With respect to the use of another’s trademark in VR, solely including another’s mark in VR is not per se trademark infringement.  Rather, the mark’s owner would have to establish the mark was used “in commerce” in order to state a claim for trademark infringement.  For instance, if a VR user sells virtual cars bearing the BMW logo to other VR users, the use of the mark may be found to meet the “in commerce” element of trademark infringement.

Similarly, invoking the name or likeness of a celebrity in VR could amount to an unauthorized use – forming the basis for a right of publicity action – if the use was commercial in nature.  Because right of publicity laws vary from state to state, content providers must take additional care to ensure that use stays within the bounds of the law in every jurisdiction in which the products are distributed.  Addressing this inconsistency is a common issue in the creation of entertainment and other creative content already, and that problem will remain a concern with respect to VR products.

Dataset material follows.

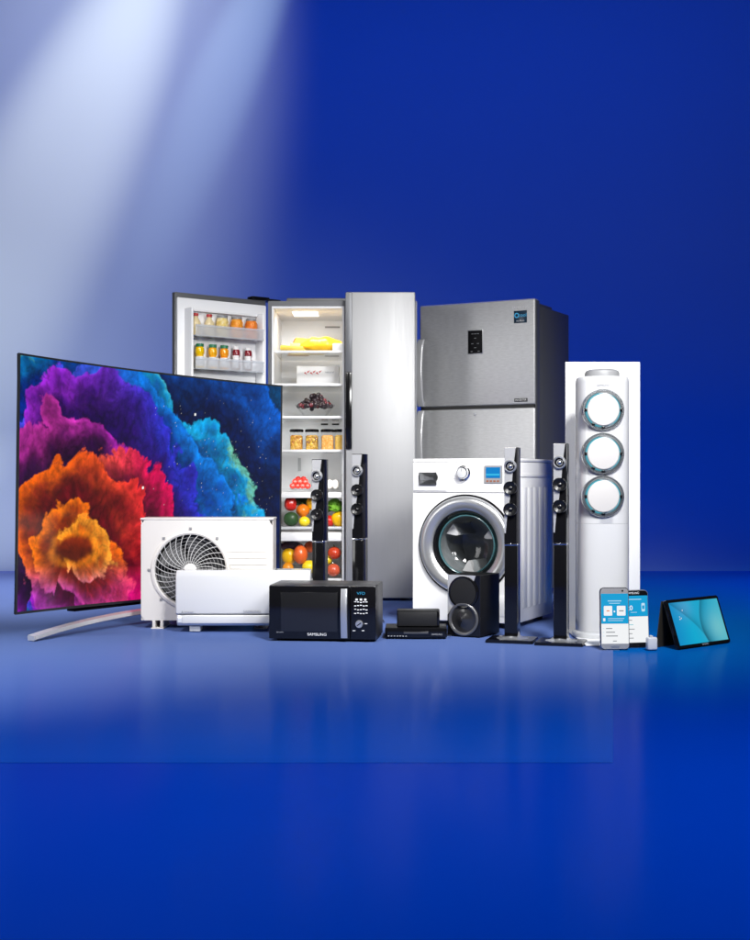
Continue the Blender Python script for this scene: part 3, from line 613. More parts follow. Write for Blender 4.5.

As far as intellectual property issues in the virtual space are concerned, it appears that existing law will apply to protect the intellectual property rights of owners in the virtual world.  If VR content is deemed to be an expressive work, however, as with video games, the First Amendment may provide a defense to future intellectual property lawsuits arising out of the use of a trademark, copyrighted work, or a person’s name or likeness within VR.

First Amendment Issues

Like movies, television, books, and other expressive works before it, VR communicates ideas.  Given that the Supreme Court has held that even violent video games qualify for First Amendment protection,[xxiii]it would seem that, by extension, most VR content should receive First Amendment protection as well.  The highly immersive and interactive nature of VR, however, is encouraging the creation of some content that is less clearly within the protection of the First Amendment.

For instance, the adult film industry is developing X-rated VR experiences that seek to turn pornography into an active experience.  But the less than PG VR uses go far beyond ordinary pornography.  VR users may be able to engage in behavior that is illegal and unacceptable in the real world, such as virtual prostitution, torture, murder and other illegal sexual activities.   This dark side of VR raises many moral and legal questions.  It is foreseeable that legislators will be called upon to regulate VR to preclude user access to some types of experiences, which will surely garner the attention of First Amendment advocates.  VR is lauded by users for the realistic and completely immersive experiences it provides.  For example, users participating in a horror-themed VR experience display palpable signs of fear, signifying that the experience is quite real.  By analogy, performing illegal acts in the virtual, yet life-like world, that one rarely, if ever, gets to perform in the real world would arguably feel even more real to the user and bring the action closer to a real-life crime.  It is unclear whether VR’s incomparable realness and interactivity, coupled with the obscene nature of certain VR content, would render such content outside of the First Amendment’s protective cloak.

Because VR and the new HMDs have only recently gone public, many interesting issues arise as new uses and experiences with VR are created and reported.  The number of products, experiences, and services utilizing VR will certainly continue to explode in the near future as the technology evolves, and so will the legal issues surrounding it.  As with any new technology, some anticipated hurdles will turn out to be non-issues, while other issues may arise and surprise everyone.  With all of the uncertainty surrounding VR, one thing that can be said with confidence is that we have only just begun – and a new world of technology and law lies ahead.